Tuesday, June 15, 2010

On Being First

I am reading World Without End, sequel to Pillars of the Earth: both books are about medieval England, and the assortment of craftsman, priests, nobles and visionaries that either impede or advance the efforts to build, respectively, a bridge and a cathedral in the fictional town of Kingsbridge. Along the way, the characters kill, make love, go on journeys, try to ruin each other, and do all the other things characters do to fill out two 800+ page popular novels.

But what really interests me is the way the author, Ken Follett, captures the nature of how progress is made. Both books are driven by characters who solve seemingly intractable problems through intellect and force of will, doing things no one else in their community could have imagined.

But the interesting thing is that many of the solutions they come up with seem, to the modern reader, clever but not particularly ingenious. One example: in World Without End, the main character builds the foundation of a bridge by driving stakes around the area where the pillars will go, then filling the gaps between rows of stakes with clay to block the water. Clever? Absolutely. But not revolutionary, at least not to modern minds, even though few if any of Follett's readers have done anything similar.

What you realize upon relfection is that it doesn't seem so revolutionary because you know similar things are done all the time. You might have to reason out how to do it, but you know it can be done.

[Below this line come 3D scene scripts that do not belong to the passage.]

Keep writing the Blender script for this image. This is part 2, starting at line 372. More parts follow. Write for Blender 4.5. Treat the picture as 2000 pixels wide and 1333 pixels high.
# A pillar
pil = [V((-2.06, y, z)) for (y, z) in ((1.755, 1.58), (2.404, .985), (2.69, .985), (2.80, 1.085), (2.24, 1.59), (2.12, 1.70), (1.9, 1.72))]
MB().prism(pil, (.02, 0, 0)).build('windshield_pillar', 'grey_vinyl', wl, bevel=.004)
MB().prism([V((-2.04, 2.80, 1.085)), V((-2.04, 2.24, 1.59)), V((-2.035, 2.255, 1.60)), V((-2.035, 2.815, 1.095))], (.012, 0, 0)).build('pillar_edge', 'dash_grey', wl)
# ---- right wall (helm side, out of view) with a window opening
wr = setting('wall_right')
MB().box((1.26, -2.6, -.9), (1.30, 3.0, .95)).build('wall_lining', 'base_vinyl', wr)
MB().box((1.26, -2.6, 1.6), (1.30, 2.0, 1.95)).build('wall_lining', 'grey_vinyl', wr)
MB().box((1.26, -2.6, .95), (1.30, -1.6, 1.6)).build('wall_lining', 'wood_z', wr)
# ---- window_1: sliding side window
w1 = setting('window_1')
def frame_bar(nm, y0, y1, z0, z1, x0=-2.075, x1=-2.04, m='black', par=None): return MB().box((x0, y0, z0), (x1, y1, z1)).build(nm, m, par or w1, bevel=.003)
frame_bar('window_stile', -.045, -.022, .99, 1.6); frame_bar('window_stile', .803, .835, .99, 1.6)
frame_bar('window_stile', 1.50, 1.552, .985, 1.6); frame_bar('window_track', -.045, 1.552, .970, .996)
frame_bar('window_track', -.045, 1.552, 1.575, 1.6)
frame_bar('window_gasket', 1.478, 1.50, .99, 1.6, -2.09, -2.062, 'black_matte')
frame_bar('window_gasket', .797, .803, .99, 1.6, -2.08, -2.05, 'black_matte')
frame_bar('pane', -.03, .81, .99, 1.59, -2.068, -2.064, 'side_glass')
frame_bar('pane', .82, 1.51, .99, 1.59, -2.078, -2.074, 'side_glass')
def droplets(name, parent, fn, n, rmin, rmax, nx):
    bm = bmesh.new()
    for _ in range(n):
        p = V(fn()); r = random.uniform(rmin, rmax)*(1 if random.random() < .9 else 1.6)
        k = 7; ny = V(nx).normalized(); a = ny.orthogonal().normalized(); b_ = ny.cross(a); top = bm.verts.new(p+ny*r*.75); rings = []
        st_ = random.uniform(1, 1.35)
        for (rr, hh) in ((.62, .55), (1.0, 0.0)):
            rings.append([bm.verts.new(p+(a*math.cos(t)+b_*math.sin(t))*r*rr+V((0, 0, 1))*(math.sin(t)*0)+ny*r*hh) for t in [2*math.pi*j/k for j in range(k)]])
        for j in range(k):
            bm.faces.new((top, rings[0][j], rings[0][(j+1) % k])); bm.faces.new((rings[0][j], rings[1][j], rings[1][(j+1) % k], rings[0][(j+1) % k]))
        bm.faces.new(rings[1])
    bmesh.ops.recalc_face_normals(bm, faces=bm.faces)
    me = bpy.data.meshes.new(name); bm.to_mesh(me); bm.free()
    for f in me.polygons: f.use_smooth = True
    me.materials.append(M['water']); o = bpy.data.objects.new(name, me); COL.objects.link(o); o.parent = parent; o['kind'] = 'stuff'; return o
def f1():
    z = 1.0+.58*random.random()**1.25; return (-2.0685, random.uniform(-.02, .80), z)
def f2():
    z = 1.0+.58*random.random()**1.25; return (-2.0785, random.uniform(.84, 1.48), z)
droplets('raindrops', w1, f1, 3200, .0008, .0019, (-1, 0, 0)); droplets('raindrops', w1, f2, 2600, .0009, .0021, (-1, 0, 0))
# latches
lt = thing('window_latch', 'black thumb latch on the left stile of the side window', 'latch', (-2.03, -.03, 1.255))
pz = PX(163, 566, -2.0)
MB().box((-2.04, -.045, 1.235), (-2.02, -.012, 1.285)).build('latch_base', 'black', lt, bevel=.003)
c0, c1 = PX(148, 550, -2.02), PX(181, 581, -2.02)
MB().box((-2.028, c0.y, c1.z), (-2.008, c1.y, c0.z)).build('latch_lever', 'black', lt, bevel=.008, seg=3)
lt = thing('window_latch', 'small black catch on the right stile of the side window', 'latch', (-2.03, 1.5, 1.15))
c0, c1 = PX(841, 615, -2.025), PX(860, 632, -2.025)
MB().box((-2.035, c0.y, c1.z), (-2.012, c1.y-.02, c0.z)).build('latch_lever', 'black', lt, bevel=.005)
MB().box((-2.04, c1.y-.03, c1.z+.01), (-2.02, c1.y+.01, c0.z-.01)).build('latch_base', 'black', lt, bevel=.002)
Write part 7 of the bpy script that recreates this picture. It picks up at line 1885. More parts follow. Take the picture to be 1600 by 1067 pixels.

It is much harder to ask yourself, about something that has never been imagined before (at least, as far as you know), "Can this be done?" Follett's characters win us over because they are always asking that question, and overcoming the obstacles in between them and their goals.

Being first to do anything is hard, especially in hard times like these when the easiest thing to do is play it safe and wait for things to improve. But human progress is the accumulation of knowledge gained as people try something first, and then a lot of other people applying that hard-earned knowledge to their situations. In any walk of life, there is the possibility to try the untried, and perhaps to prosper by doing something totally new.